Like the rest of Guatemala, Ixcán is religiously fragmented. The proliferation of Protestant sects, their moralistic fundamentalism and their confrontations with the Catholic Church characterize this region as well.

The charismatic phenomenon within the Catholic Church has grown, strongly influenced by charismatic Protestantism. This has split Catholics into two groups: those who work with the parish and those who have definitively broken ties to the Church. The latter have developed structures very similar to those of the fundamentalist sects and promote confusion, division and fanaticism.

Nevertheless, the Catholic Church still enjoys great credibility despite this trend, not to mention all the ideological work the state carried out during the war. Even today, many Protestant ministers who work in Ixcán receive ideological orientations from the army, whose instructions are to disrupt the organizational work being carried out in the communities. It should not be forgotten that when the army coordinated the repopulating of Ixcán, it worked with a mostly evangelical population.

Recovering historical memory

Over the last two years, the Catholic Church’s Social Pastoral has followed up on the Recovery of the Historical Memory (REMHI) project by sharing with the population the results of the three reports prepared nationally and regionally: Guatemala, Never Again, the more accessible version Memory, Truth and Hope, and the regional report Land, War and Hope: the Memory of Ixcán.

A commission is currently working on pastoral materials to improve the way these three reports are being presented and discussed with the communities. The promoters of reconciliation meet regularly to analyze the situation and develop their capacity to work with the communities, while legal assistants have given talks on the reports and on Guatemala’s recent history.

Exhuming bodies
to conclude the mourning

Following up on the REMHI report has also been a part of the mental health project. The team made up of promoters and psychologist has been accompanying the communities, helping uncover wounds that were caused by the suffering of war and have not yet healed.

An important part of the follow up to the REMHI project has been the exhumation process that the Social Pastoral has undertaken with the support of the "Peace and Reconciliation" office in Quiché and a team of forensic specialists in the capital.

A new stage in the exhumation process began two years ago, after the massive exhumation in Cuarto Pueblo in 1995. The exhumations began at the request of many communities, families and individuals who wished to give their relatives a Christian burial and thus end the mourning process.

Bureaucratic obstacles
to healing wounds

No government has yet shown the political will to collaborate in this essential task. None have made it easy for the families to transfer their relatives’ remains to the cemetery in their community, hold services for them, pray for them and bury them again in a place where the families can respect and visit them.

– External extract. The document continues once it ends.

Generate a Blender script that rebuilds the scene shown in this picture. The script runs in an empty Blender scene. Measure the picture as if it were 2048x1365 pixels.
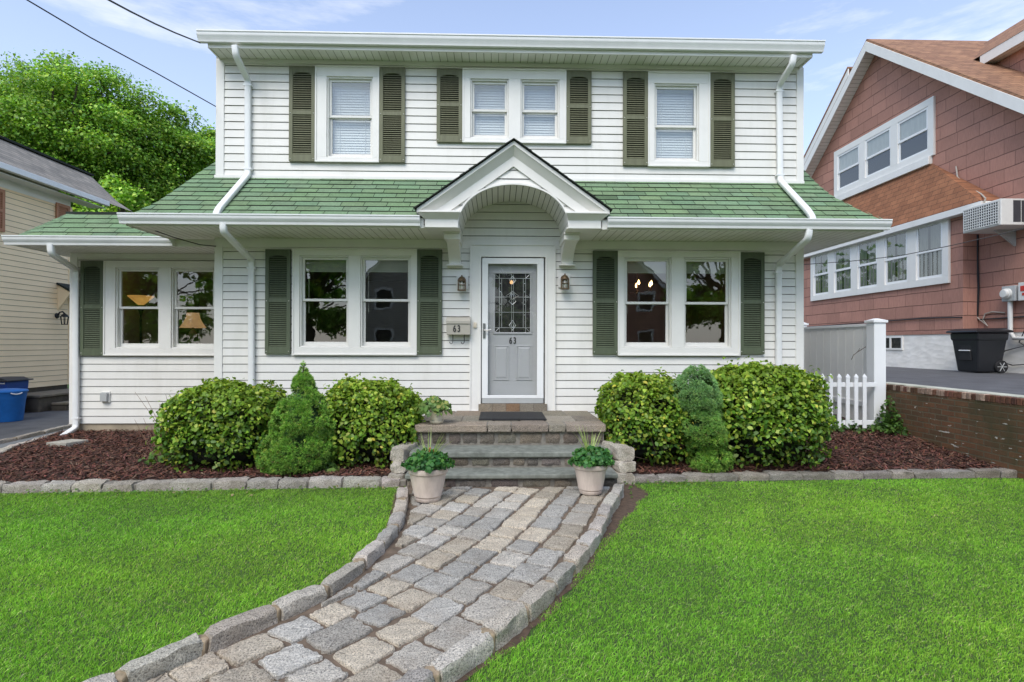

The law demands too many requirements. After the clandestine gravesite has been identified, a document must be drafted and presented to the Public Ministry denouncing the case, using precise legal language based on a detailed understanding of the law. Then this document must be taken to Cobán, where the nearest office of the Public Ministry is located. Next comes a long wait until the office calls in the person who has made the denunciation, the person responsible for the case and the owner of the land where the remains were found. After that, several more weeks normally pass before the Public Ministry gives permission to carry out the on-site investigation and begin the exhumation. By this time, people have already had to make several trips to Cobán and many calls to ask about the case.

Once the exhumation has been done, the forensic team takes the remains to the capital to analyze them, then sends the remains and the results to the Public Ministry. Only after this does the Public Ministry grant permission to collect the remains and take them back to the community to hold services and bury them according to each community’s customs. This legal process lasts several months, and virtually no one in the communities has the resources to make so many trips or pay for the services of a forensic team. With such complicated legal requirements, it is impossible to carry out the exhumation process individually.

The judicial branch should have enough forensic teams to do this work, but it doesn’t. And the Public Ministry does not always facilitate things, revealing a disinterest in uncovering the atrocities of the past. A few months ago, an annoyed Public Ministry official berated the legal promoter from our parish: "Why are you so interested in moving old bones around?"

Thousands without
a Christian burial

Bringing the mourning to a close is not only a legal procedure, however. It also involves a personal, family and community process of reconciliation with oneself, with reality, with history, with the dead and with God. Respect for the dead is central to Mayan culture. When the mourning process is not allowed to conclude normally, wounds and pains remain that prevent people from building the present or the future in peace.

Even with the resources of the Catholic Church, it is impossible to exhume all the dead when there are so many legal obstacles, disinterest on the part of the authorities and an antiquated, unjust law that has not been adjusted to the country’s reality. Thousands of Ixcán’s dead will not be given a Christian burial, and the government and judicial system are to blame.

The war is over,
but military logic still prevails

The army’s presence in Ixcán is still a decisive factor, making it hard to build civilian power and a democratic society with freedom of expression and of movement. In an area where the army held absolute power, we cannot speak of reconciliation while the communities are still full of army informers who use any opportunity to provoke mistrust and instability.

A great task lies ahead for civil society, which was kept under military control for over 20 years because of the armed conflict between the army and the URNG. The many thin red lines of militarization that still cross this land are subtle but still very present. If civil society does not do its part, military attitudes will continue to predominate throughout the whole social fabric.
The threat of remilitarization in Ixcán does not mean a return to war. The war is over forever. But if civil society does not occupy the militarized spaces left by the war and change them into spaces for citizen participation and the struggle for civil rights, Ixcán will continue to be dominated by military logic.